Wednesday, March 26, 2008
Rm 7, 14-25 When I want to do right, evil is at hand
(Rm 7, 14-25) When I want to do right, evil is at hand
[14] We know that the law is spiritual; but I am carnal, sold into slavery to sin. [15] What I do, I do not understand. For I do not do what I want, but I do what I hate. [16] Now if I do what I do not want, I concur that the law is good. [17] So now it is no longer I who do it, but sin that dwells in me. [18] For I know that good does not dwell in me, that is, in my flesh. The willing is ready at hand, but doing the good is not. [19] For I do not do the good I want, but I do the evil I do not want. [20] Now if (I) do what I do not want, it is no longer I who do it, but sin that dwells in me. [21] So, then, I discover the principle that when I want to do right, evil is at hand. [22] For I take delight in the law of God, in my inner self, [23] but I see in my members another principle at war with the law of my mind, taking me captive to the law of sin that dwells in my members. [24] Miserable one that I am! Who will deliver me from this mortal body? [25] Thanks be to God through Jesus Christ our Lord. Therefore, I myself, with my mind, serve the law of God but, with my flesh, the law of sin.
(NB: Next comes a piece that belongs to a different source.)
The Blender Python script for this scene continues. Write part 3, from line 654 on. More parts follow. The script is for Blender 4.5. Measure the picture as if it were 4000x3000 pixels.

(CCC 405) Although it is proper to each individual (Cf. Council of Trent: DS 1513), original sin does not have the character of a personal fault in any of Adam's descendants. It is a deprivation of original holiness and justice, but human nature has not been totally corrupted: it is wounded in the natural powers proper to it, subject to ignorance, suffering and the dominion of death, and inclined to sin - an inclination to evil that is called concupiscence". Baptism, by imparting the life of Christ's grace, erases original sin and turns a man back towards God, but the consequences for nature, weakened and inclined to evil, persist in man and summon him to spiritual battle. (CCC 408) The consequences of original sin and of all men's personal sins put the world as a whole in the sinful condition aptly described in St. John's expression, "the sin of the world" (Jn 1:29). This expression can also refer to the negative influence exerted on people by communal situations and social structures that are the fruit of men's sins (Cf. John Paul II, RP 16). (CCC 1741) Liberation and salvation. By his glorious Cross Christ has won salvation for all men. He redeemed them from the sin that held them in bondage. "For freedom Christ has set us free" (Gal 5: 1). In him we have communion with the "truth that makes us free" (Cf. In 8:32). The Holy Spirit has been given to us and, as the Apostle teaches, "Where the Spirit of the Lord is, there is freedom" (2 Cor 3:17). Already we glory in the "liberty of the children of God" (Rom 8:21).